Dover-Foxcroft can’t afford dam repairs
To the Editor;
Let’s say you have a $33,000 auto or truck loan. Or a $33,000 loan for equipment for your work. Or an educational loan for your child. Would you then also mortgage your house and your family’s future for another $90,000 loan to build a swimming pool behind your house? Hopefully you’d have friends and family who would tell you that that second loan is a very, very bad idea, especially in uncertain economic times like these.
The lagoon formed by the Dover-Foxcroft dam is not a swimming pool, nor a private pond. But it does provide a familiar and picturesque setting which we are all comfortable with. For some few residents, it provides a recreation spot and seaplane landing. It would be nice to keep the lagoon … but not at a price tag of $9,000,000! That’s $9 million plus a projected $5 million in interest. Plus increased costs due to any construction delay or cost overrun (Dover-Foxcroft already has $3,300,000 in debt to pay off).
For comparison, the state estimates it will cost $8.8 million to repair an above-water structure, the Essex Street bridge near Ace Hardware. The state has 1.4 million people to pay off that $8.8 million. Dover-Foxcroft has about 4,500 residents and roughly 2,900 taxpayers to pay off $9 million, plus interest, which will require a 10 percent tax increase. Do we want to mortgage our future and our children’s futures for the next 25 years? Because once this project is begun, there’s no turning back until completion. Unlike a financed truck, it can’t simply be repossessed by the dealer.
Planning to repair a dam with only the very limited money available to our small town through its taxable citizens and businesses is insanity!
Major work on a bridge or dam or sewer system or intersection is only done with massive assistance of state and federal funds. I attended some of the dam-related meetings and believe that our fellow citizens tried very hard to find some way to finance the repair, but they could not. Neither the state of Maine nor private or non-profit corporations have any interest in building dams or rebuilding them.
Already the select board has had to make budget adjustments in anticipation of this huge potential debt and dam-related costs: sidewalk improvements have been cut from the budget. What other expenditures will the town find it can’t afford because of the dam?

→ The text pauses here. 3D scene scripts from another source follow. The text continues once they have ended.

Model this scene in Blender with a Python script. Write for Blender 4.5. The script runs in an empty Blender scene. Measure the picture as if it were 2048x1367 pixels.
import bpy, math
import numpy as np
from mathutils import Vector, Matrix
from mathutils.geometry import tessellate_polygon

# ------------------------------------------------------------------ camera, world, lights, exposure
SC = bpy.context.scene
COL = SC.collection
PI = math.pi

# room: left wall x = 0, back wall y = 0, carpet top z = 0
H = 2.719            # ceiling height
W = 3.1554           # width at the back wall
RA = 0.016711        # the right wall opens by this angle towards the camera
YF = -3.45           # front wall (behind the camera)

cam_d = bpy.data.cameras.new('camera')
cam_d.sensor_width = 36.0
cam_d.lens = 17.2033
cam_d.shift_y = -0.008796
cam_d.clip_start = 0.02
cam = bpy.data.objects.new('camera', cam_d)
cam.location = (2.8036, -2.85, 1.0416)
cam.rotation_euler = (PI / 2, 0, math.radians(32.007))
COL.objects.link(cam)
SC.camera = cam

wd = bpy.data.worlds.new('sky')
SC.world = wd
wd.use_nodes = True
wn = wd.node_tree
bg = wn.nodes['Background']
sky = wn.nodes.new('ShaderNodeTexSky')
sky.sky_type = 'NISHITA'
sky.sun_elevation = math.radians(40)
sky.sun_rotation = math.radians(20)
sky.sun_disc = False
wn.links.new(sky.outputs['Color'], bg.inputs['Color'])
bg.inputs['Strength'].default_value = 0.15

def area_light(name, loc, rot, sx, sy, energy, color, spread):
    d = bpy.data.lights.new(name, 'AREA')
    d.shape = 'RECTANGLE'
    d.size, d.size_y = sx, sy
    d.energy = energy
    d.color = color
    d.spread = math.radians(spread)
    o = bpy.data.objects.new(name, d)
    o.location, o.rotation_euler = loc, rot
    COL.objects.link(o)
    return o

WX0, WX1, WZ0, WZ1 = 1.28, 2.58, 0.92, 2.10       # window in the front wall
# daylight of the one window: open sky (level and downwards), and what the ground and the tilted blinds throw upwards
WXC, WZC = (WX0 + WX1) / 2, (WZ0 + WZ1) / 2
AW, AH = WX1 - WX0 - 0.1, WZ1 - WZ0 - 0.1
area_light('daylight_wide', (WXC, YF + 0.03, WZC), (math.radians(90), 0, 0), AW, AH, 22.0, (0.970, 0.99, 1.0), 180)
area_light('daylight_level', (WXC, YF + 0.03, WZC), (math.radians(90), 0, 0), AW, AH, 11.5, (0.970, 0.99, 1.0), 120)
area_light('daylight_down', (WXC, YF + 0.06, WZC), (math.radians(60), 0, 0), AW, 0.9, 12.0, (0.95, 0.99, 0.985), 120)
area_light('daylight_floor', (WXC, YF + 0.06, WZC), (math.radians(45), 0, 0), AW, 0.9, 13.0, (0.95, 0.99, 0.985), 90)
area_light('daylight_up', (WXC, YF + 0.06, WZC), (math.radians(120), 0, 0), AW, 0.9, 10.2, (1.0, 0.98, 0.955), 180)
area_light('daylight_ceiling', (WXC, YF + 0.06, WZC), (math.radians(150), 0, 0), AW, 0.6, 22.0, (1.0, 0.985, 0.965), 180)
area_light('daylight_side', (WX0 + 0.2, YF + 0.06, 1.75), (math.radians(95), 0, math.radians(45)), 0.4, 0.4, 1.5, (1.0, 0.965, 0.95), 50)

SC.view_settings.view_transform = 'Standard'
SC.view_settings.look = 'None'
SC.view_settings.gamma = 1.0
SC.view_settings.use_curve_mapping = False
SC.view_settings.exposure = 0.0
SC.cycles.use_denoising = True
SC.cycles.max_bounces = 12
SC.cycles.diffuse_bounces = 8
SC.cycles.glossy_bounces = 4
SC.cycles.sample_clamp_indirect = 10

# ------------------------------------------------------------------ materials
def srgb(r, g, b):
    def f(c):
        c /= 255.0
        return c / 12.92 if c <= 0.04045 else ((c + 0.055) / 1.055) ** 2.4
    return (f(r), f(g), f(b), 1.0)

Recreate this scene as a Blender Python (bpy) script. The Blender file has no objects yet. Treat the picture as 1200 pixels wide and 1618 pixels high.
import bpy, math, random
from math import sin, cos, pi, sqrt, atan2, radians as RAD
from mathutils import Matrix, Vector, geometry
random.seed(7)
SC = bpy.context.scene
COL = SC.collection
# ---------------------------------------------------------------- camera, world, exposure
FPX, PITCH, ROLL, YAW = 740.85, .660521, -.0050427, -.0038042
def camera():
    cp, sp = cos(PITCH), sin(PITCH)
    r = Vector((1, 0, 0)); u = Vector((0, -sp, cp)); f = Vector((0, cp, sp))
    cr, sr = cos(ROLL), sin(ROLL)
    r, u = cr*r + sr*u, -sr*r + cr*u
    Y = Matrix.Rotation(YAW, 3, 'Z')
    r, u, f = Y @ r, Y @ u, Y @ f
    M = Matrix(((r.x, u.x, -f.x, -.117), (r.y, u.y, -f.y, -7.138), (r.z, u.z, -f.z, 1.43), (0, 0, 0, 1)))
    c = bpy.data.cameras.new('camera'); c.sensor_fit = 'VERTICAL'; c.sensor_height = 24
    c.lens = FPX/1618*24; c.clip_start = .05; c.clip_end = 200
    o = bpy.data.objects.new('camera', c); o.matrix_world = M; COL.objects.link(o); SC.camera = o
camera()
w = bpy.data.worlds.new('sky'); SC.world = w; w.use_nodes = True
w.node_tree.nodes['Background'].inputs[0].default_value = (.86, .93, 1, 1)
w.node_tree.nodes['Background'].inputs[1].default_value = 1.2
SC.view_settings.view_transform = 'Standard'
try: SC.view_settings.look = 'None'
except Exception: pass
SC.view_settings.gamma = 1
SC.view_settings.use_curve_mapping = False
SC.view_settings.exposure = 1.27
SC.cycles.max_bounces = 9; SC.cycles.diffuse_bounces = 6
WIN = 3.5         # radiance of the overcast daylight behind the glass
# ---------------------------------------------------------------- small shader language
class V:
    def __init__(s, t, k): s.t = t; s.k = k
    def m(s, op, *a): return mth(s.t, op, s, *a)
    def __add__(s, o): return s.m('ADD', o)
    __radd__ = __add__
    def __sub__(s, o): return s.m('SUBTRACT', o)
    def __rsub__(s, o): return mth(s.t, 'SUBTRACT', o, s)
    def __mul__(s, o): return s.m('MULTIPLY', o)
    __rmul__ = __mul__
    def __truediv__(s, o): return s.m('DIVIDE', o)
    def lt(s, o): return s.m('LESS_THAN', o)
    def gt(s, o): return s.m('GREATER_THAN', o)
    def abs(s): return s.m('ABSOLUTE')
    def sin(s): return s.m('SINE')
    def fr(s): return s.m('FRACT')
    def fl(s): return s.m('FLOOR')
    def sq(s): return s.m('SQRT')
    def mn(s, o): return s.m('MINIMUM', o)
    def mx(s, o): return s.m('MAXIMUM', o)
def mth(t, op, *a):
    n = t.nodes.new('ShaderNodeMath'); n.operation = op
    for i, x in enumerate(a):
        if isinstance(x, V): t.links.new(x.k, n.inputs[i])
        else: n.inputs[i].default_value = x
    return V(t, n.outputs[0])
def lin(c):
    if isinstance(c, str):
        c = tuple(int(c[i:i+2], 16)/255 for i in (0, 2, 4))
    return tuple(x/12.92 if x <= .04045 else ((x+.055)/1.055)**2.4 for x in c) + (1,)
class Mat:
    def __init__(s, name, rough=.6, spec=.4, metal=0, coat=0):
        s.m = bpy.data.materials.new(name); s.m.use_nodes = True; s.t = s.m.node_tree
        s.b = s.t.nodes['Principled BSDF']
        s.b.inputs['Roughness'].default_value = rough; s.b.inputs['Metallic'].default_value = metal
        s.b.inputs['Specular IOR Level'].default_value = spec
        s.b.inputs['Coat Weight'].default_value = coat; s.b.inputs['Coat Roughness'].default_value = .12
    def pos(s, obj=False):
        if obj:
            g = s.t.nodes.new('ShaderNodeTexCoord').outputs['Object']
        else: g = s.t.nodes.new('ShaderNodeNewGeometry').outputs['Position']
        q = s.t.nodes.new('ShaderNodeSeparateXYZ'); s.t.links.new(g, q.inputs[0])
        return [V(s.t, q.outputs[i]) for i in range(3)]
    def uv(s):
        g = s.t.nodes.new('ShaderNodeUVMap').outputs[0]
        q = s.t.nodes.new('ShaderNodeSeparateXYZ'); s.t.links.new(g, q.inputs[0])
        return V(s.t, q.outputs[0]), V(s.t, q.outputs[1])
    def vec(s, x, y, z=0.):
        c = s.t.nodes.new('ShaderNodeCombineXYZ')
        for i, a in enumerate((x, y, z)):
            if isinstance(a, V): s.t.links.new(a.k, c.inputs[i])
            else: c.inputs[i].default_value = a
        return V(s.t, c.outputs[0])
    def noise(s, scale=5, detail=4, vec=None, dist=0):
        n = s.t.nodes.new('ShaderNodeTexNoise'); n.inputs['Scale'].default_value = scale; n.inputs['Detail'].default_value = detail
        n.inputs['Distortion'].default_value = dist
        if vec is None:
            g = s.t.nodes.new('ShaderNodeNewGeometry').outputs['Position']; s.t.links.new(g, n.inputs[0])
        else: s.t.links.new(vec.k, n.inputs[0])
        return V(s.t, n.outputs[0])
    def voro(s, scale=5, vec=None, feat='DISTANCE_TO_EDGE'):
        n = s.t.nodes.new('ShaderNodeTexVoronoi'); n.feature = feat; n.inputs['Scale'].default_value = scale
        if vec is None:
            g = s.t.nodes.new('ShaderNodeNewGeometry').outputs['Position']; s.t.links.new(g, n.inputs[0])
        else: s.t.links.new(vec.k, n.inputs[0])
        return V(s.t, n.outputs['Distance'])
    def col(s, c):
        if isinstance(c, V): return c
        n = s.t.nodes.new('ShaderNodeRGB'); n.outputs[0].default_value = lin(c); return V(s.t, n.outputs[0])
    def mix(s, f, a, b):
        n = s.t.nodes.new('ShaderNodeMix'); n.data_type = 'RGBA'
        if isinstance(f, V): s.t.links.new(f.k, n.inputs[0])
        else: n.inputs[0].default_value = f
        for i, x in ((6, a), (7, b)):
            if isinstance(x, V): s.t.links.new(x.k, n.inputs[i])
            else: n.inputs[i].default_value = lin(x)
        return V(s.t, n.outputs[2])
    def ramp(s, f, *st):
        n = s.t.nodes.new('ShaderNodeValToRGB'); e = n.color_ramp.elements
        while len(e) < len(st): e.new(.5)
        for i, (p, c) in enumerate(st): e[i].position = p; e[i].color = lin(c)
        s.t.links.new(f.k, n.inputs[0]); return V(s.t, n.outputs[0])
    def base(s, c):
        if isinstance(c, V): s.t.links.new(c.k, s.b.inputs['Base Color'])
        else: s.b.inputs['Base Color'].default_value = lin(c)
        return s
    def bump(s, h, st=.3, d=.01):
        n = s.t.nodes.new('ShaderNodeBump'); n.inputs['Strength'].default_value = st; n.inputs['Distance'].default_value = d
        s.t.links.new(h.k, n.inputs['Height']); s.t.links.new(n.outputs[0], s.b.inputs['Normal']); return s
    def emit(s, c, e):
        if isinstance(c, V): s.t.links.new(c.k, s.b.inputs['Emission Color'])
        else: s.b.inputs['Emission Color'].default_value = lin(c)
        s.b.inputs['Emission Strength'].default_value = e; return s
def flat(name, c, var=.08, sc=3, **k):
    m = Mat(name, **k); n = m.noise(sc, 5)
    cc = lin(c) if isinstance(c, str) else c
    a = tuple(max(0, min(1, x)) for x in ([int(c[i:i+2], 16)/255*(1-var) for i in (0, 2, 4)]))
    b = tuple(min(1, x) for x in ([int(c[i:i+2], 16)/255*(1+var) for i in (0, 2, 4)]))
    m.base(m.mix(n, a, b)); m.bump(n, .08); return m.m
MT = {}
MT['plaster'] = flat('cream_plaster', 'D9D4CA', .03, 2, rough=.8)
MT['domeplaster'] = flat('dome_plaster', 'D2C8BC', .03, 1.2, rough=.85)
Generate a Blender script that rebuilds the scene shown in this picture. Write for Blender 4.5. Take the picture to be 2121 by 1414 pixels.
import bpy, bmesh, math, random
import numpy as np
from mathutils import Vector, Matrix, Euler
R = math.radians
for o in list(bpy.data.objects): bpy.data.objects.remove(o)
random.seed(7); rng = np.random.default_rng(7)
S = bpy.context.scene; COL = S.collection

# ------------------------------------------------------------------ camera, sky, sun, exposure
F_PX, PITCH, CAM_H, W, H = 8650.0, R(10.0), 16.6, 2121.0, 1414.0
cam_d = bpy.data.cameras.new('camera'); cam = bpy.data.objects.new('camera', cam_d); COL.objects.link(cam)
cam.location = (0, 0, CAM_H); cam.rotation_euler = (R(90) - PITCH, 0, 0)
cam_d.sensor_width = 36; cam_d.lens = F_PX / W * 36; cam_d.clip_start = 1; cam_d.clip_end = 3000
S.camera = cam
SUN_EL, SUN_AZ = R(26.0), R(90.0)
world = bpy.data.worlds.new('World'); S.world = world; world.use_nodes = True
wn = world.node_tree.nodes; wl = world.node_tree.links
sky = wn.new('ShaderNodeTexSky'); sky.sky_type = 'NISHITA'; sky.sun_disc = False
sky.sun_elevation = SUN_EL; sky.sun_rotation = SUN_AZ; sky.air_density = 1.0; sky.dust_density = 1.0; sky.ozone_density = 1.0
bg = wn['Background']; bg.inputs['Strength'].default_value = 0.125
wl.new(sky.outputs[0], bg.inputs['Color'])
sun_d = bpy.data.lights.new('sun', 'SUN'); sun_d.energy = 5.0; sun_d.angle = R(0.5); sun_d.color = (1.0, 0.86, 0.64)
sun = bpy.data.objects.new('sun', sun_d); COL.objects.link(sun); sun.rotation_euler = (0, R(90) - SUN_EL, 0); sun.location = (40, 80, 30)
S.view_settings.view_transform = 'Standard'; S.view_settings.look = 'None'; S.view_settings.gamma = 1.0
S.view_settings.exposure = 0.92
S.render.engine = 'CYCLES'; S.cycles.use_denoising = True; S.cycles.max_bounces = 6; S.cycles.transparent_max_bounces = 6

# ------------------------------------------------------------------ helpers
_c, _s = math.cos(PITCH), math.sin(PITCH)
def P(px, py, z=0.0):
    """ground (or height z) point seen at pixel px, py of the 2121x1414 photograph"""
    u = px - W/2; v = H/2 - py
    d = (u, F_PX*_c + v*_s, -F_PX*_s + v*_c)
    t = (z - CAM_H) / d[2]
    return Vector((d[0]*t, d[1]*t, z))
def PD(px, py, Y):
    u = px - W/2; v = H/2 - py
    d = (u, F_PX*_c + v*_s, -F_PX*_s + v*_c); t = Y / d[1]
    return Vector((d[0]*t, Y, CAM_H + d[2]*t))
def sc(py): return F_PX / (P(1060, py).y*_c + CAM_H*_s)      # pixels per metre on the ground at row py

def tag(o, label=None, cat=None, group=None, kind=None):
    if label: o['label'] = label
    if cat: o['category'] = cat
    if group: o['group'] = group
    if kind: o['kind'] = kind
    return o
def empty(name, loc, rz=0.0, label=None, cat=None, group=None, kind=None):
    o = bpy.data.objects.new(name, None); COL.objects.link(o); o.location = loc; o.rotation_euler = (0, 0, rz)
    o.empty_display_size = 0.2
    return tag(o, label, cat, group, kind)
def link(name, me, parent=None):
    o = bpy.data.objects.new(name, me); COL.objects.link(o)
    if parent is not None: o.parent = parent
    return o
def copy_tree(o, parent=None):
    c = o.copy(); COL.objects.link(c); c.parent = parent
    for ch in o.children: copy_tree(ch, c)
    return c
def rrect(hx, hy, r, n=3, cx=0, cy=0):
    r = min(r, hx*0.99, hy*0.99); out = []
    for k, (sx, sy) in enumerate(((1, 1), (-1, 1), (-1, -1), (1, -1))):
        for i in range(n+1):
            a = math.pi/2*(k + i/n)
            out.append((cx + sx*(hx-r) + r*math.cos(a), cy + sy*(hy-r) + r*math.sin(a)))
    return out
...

Road maintenance? Fire department equipment? School buildings? Recreation? Upkeep of the town beach and boat landings? And even a newly rebuilt dam will require upkeep of $30,000 per year.
Don’t we all consider buying something we’d really like to have, but then decide we can’t afford it or better to just hold our money for other necessary expenses? In my view, this is the situation with the Mayo Mill Dam. I urge you to vote “No” on Question 4 on the June 10 ballot.